Decisions that are escalated also tend to be more error-prone, as the people making the decision are further away from the data required to make the call. Moreover, when the most senior leaders make every decision, they fail to empower people at the lower rungs of the organization and fail to develop their team’s decision-making skills. By pushing decisions down instead escalating them, leaders can build the decision-making muscles of their employees while making people feel more valued and trusted in their roles.
The reality is that every individual, including the CEO, has limited cognitive resources — resources that should be reserved for addressing the most fundamental issues facing the company at any given time. The biggest mistakes often occur when those at the top are using their mental energy on decisions that are not that critical.
How Much Time Should Be Devoted to the Decision?

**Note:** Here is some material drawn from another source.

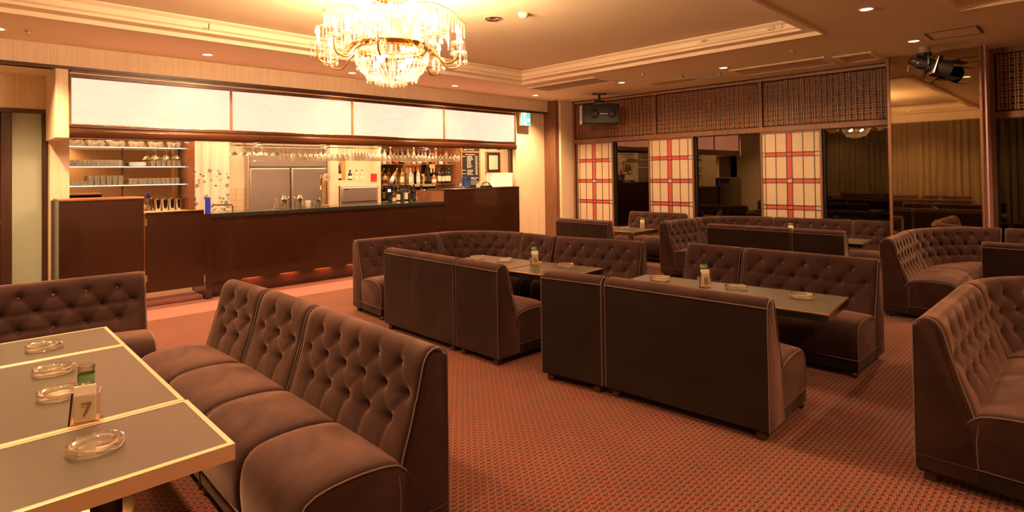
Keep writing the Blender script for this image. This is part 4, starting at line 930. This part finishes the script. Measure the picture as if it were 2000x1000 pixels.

In my experience, many organizations spend a disproportionate amount of time making low-risk decisions. I call this “inverting the risk continuum.” Inverting the risk continuum can lead a company to lose focus of core business questions.
How Much Certainty Do We Need in Order to Make the Call?
Some leaders by nature tend to be more cautious than others — and there is nothing inherently wrong with caution. But it is easy to overanalyze mid-risk and low-risk decisions. To avoid paralysis by analysis, the level of risk should drive how much certainty is required: When is 70% enough? When is 50% sufficient? When should we just make the call based on our gut because the risk is so low that it would be better to revise the decision if needed later than to analyze it upfront? You want to save your analytic rigor for the important stuff.
It is critical to consider the level of certainty required because there is a cost to the analysis. There is the cost of completing the analysis and the cost of postponing the decision. Postponing a decision is a decision in itself. Most people tend to overestimate the risk of making a bad decision and underestimate the risk of inaction, and this can have real consequences in a competitive business environment. Postponing a certain decision might be the right call for a company, but it is never completely risk-free; there is always a risk to not acting, and sometimes the consequences are as dramatic as making the wrong decision.
What Is the Company’s Tolerance for Error?
Most companies today claim to value innovation. We can find it in their mission statements or posted in large letters in their corporate lobbies. But innovation is only possible when you are willing to take risks. And in order to take risks, you have to be willing to get things wrong.
Instead of being universally cautious, leaders should focus on “de-risking” decisions by actively working to push decisions down the risk continuum. There are many ways of doing this. If a company wants to de-risk the launching of a new product, for instance, it can launch it in a smaller market, where its bugs will be less visible. Many startups live by the mantra “fail often, fail fast,” which makes perfect sense when dealing with low- and mid-risk decisions. But it may be less applicable to the higher end of the risk continuum. You do not want to fail often or fast at the core of your business.
What you do want is a company that encourages innovation and empowers its people to make decisions appropriate to their position. No amount of analysis will ever completely eliminate risk. But when leaders learn to assess that risk and focus on what really matters, they are far more likely to succeed.